### WHAT TO WORK ON:
Pull out every line below that contains the word "scene".
━━━━━ AVAILABLE DATA ━━━━━
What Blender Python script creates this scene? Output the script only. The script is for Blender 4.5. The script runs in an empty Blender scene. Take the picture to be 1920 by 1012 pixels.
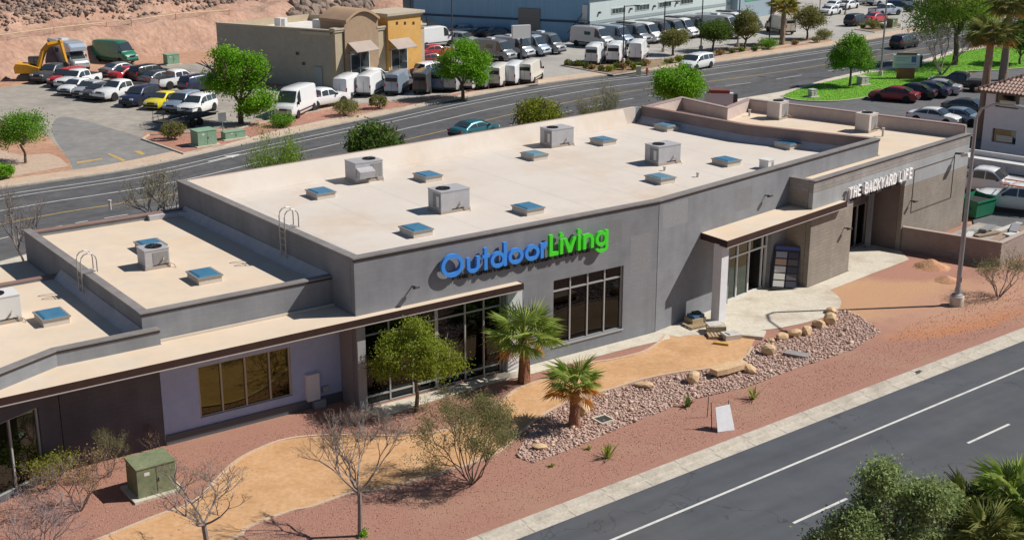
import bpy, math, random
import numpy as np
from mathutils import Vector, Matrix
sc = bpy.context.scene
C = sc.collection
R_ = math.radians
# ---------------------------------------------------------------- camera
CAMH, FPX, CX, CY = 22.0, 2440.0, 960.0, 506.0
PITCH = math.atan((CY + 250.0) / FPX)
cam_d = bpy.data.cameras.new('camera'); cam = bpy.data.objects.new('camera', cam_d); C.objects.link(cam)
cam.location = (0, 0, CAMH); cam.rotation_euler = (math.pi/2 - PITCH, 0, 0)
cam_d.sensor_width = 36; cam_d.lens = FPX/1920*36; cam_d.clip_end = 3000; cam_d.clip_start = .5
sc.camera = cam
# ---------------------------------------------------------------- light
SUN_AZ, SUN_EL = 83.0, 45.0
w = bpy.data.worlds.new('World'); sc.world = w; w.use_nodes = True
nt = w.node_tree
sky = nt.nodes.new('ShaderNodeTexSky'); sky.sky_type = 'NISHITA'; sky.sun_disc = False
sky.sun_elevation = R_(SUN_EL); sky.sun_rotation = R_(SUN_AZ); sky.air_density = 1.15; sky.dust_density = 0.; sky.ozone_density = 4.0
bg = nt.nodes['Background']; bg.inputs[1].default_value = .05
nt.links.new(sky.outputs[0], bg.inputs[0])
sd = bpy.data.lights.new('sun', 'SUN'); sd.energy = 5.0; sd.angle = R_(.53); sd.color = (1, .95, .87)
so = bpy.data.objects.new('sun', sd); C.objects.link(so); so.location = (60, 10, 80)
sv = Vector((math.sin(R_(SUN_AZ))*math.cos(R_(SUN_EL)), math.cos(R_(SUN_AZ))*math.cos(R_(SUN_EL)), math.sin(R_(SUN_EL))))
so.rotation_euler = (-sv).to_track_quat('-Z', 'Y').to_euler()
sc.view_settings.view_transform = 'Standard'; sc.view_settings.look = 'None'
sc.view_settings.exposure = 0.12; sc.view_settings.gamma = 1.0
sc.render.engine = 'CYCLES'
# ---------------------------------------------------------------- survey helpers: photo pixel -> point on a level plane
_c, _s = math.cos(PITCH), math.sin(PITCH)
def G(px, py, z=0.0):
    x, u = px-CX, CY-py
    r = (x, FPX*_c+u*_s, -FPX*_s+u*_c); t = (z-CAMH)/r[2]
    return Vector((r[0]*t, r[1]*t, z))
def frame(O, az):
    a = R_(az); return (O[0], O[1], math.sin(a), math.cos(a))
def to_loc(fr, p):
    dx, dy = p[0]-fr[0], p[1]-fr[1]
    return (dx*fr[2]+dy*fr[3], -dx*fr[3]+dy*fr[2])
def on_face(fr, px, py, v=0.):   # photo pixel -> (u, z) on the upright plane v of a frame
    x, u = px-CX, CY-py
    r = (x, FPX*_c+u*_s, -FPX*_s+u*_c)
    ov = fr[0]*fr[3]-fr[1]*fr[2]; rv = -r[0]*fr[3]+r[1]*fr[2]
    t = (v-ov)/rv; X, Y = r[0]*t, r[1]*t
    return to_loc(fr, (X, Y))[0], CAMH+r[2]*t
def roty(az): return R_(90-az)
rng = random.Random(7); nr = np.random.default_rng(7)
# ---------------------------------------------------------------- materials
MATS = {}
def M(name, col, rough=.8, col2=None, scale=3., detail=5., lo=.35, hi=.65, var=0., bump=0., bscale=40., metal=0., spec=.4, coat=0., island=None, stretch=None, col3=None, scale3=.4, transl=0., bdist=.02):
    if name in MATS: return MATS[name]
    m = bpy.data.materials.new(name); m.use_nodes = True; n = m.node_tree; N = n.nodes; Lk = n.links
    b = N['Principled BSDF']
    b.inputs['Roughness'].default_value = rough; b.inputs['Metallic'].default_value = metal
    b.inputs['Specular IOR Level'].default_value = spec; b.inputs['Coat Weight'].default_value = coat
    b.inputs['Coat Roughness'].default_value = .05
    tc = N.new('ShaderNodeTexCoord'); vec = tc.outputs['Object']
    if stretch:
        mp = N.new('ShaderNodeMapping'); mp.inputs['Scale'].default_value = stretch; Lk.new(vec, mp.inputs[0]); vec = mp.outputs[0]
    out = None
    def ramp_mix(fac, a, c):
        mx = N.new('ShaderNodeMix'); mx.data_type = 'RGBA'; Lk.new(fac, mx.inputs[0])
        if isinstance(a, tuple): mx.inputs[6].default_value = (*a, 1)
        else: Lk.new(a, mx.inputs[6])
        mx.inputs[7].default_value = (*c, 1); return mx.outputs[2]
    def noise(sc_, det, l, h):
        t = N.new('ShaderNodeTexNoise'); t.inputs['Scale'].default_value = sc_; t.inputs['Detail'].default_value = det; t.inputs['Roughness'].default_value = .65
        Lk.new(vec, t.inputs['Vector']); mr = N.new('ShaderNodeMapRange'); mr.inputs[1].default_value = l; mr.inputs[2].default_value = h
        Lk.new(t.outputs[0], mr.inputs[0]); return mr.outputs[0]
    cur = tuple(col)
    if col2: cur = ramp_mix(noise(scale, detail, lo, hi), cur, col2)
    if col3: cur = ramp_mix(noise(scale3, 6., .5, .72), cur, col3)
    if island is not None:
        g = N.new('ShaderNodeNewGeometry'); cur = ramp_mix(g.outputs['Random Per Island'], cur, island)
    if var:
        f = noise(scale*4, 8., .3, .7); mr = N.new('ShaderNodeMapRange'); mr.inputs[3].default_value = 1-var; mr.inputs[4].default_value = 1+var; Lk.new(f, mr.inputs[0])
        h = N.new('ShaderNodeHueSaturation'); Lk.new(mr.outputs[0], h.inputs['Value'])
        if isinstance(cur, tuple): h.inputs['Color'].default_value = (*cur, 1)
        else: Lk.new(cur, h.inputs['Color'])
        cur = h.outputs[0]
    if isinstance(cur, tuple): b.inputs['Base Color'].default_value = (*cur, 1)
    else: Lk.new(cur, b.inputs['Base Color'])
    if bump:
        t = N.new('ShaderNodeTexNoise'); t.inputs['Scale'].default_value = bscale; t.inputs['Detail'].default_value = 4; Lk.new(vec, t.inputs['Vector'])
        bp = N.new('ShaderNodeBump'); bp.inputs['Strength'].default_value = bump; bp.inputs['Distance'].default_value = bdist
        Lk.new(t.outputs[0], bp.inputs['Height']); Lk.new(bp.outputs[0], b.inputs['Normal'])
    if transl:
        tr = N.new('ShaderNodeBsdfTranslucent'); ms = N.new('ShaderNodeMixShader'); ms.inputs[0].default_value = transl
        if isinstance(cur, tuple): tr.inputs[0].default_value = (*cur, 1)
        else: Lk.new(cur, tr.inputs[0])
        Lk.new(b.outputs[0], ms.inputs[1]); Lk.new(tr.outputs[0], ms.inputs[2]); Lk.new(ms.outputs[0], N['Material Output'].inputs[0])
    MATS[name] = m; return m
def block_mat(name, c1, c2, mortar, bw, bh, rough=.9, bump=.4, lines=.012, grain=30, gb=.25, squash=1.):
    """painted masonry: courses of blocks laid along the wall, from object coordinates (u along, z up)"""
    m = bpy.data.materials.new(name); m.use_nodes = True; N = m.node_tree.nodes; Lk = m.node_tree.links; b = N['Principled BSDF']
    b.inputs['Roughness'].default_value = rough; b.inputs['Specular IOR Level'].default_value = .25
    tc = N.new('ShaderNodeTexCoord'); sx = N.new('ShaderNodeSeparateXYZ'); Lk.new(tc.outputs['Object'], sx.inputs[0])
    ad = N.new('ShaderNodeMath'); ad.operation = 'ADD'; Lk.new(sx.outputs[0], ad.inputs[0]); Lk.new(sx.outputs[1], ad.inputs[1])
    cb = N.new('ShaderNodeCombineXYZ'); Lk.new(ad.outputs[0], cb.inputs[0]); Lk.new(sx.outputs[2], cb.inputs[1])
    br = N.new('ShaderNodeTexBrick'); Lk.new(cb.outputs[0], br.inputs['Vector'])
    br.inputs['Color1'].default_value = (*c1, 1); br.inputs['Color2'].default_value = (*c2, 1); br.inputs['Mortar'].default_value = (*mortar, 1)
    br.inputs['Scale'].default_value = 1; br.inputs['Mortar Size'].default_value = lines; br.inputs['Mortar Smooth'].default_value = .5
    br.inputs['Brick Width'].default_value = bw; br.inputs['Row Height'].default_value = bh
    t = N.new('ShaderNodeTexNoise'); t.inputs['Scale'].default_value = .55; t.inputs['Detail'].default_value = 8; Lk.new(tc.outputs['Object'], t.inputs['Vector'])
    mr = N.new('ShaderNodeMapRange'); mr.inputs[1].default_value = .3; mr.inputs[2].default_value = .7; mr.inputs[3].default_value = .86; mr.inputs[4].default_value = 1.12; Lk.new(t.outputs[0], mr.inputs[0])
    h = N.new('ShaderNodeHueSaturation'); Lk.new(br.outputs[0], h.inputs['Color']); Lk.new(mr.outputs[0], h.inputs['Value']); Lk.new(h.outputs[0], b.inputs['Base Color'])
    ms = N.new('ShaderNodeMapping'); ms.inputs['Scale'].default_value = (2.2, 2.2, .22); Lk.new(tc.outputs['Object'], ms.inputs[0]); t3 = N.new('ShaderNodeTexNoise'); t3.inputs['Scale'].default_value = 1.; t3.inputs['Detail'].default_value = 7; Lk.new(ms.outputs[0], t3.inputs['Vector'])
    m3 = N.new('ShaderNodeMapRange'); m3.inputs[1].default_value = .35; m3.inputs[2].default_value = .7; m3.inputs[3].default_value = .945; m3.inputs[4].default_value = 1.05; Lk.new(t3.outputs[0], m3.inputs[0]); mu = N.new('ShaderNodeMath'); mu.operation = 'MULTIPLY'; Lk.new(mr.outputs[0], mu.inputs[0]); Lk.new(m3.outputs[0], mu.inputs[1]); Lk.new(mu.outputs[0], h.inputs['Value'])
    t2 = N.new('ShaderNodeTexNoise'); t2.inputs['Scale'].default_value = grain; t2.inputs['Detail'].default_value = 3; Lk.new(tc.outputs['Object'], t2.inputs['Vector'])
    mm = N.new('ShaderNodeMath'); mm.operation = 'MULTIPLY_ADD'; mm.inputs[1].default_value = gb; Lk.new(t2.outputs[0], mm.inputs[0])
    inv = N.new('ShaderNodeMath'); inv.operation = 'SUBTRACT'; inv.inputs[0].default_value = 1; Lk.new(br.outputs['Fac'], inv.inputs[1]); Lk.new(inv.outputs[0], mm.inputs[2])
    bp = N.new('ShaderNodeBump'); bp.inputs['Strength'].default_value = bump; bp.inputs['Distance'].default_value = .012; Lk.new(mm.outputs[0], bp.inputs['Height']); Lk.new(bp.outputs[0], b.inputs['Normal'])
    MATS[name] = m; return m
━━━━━
### SOLVED PROBLEM:
What Blender Python script creates this scene? Output the script only. The script is for Blender 4.5. The script runs in an empty Blender scene. Take the picture to be 1920 by 1012 pixels.
sc = bpy.context.scene